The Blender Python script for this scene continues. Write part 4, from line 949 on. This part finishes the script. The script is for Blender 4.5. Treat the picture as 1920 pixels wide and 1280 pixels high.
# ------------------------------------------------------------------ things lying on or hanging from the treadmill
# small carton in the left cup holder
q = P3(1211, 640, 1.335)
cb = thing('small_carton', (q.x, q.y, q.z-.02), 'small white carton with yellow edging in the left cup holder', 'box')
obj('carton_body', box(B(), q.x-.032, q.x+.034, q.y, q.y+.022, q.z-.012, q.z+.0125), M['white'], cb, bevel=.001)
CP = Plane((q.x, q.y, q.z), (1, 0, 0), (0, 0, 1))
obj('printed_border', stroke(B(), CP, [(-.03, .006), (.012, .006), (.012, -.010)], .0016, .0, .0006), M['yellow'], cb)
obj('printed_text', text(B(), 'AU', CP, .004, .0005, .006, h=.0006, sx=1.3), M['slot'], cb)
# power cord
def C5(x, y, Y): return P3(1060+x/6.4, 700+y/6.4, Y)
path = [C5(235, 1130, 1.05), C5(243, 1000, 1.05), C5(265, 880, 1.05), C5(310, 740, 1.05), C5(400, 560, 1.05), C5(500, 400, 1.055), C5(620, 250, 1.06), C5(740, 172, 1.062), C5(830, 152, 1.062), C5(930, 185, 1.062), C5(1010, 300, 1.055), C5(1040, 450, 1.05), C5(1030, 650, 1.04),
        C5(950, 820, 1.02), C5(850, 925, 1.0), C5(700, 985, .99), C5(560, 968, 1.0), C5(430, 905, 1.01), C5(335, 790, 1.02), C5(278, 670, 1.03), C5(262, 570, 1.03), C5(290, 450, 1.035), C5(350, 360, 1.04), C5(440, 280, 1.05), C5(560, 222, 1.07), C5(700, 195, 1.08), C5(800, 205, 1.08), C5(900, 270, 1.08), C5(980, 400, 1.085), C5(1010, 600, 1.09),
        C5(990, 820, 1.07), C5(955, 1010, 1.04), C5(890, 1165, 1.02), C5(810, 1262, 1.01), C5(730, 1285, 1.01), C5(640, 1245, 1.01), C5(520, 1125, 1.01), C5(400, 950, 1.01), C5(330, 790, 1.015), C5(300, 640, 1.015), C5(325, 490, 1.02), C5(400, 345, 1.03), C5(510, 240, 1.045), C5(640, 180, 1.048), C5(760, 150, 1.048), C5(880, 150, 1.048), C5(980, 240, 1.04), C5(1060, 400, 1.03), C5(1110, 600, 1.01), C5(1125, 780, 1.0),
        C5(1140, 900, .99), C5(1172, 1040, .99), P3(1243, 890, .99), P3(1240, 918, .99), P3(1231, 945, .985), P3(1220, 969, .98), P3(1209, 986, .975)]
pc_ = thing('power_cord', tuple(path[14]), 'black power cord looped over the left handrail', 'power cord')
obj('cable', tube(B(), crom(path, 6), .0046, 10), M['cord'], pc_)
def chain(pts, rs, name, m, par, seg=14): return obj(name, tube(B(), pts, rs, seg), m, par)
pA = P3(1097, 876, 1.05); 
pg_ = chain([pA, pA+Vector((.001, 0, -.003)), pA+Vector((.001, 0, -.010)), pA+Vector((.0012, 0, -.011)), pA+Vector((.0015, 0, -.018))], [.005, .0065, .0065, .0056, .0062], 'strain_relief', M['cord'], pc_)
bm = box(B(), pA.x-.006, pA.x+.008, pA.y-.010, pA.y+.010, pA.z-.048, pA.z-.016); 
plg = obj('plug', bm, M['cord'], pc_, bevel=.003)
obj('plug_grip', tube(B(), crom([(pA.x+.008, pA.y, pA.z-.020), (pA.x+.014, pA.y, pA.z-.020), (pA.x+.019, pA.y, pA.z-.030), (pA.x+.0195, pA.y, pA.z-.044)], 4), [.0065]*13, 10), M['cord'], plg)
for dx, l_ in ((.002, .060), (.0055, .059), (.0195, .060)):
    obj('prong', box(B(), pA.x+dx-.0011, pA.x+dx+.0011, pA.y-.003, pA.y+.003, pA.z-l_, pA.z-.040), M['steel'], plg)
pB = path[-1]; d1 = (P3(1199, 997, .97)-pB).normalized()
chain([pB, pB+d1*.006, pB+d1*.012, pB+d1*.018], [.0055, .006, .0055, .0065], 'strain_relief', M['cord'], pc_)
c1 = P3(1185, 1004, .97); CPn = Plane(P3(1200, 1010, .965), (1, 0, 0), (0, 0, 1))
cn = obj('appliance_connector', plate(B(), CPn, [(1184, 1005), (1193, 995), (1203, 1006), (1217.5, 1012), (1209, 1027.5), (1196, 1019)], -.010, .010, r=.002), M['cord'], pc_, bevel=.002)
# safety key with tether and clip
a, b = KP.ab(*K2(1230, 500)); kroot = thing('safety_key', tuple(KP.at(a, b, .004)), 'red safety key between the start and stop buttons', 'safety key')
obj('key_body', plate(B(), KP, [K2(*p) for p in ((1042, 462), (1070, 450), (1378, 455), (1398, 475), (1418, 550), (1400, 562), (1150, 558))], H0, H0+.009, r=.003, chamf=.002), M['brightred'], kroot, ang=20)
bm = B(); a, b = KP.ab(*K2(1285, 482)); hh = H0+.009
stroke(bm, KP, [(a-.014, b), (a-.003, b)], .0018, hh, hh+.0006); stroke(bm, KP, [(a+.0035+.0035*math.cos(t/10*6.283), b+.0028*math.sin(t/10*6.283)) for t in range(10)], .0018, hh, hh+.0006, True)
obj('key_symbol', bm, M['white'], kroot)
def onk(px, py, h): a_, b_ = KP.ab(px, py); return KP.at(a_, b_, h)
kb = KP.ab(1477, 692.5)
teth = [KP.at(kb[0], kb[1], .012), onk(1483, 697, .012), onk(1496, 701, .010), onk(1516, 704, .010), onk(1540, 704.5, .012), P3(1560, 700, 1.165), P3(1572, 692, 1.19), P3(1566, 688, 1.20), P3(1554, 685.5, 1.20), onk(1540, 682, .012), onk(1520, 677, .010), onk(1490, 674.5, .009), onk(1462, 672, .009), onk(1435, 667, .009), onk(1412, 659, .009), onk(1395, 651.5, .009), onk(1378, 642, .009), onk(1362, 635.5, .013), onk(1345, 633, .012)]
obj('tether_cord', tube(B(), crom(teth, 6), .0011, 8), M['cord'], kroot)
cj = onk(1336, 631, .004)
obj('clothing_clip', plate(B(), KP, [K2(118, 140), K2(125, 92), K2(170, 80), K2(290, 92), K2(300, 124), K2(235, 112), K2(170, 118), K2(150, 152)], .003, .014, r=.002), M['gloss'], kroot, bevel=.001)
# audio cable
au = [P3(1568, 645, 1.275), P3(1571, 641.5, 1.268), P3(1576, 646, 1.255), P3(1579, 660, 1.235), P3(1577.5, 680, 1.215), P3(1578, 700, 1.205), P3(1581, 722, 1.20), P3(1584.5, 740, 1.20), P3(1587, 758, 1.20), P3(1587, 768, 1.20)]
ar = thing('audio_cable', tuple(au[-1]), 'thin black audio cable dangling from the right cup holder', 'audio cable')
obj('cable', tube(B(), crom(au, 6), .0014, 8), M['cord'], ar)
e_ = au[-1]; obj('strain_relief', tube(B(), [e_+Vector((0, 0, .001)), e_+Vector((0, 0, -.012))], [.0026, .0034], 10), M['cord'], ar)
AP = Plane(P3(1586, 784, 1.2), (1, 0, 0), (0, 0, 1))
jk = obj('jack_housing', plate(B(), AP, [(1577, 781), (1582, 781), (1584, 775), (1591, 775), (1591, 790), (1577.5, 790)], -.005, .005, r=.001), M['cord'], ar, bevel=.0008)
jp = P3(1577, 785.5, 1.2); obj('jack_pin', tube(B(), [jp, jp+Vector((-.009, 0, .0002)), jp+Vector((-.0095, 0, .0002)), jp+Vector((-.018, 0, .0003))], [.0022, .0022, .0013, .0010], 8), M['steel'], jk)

| PROBLEM DESCRIPTION |
Copy out each line of the material that holds the word "from".

| ANSWER |
The Blender Python script for this scene continues. Write part 4, from line 949 on. This part finishes the script. The script is for Blender 4.5. Treat the picture as 1920 pixels wide and 1280 pixels high.
# ------------------------------------------------------------------ things lying on or hanging from the treadmill
ar = thing('audio_cable', tuple(au[-1]), 'thin black audio cable dangling from the right cup holder', 'audio cable')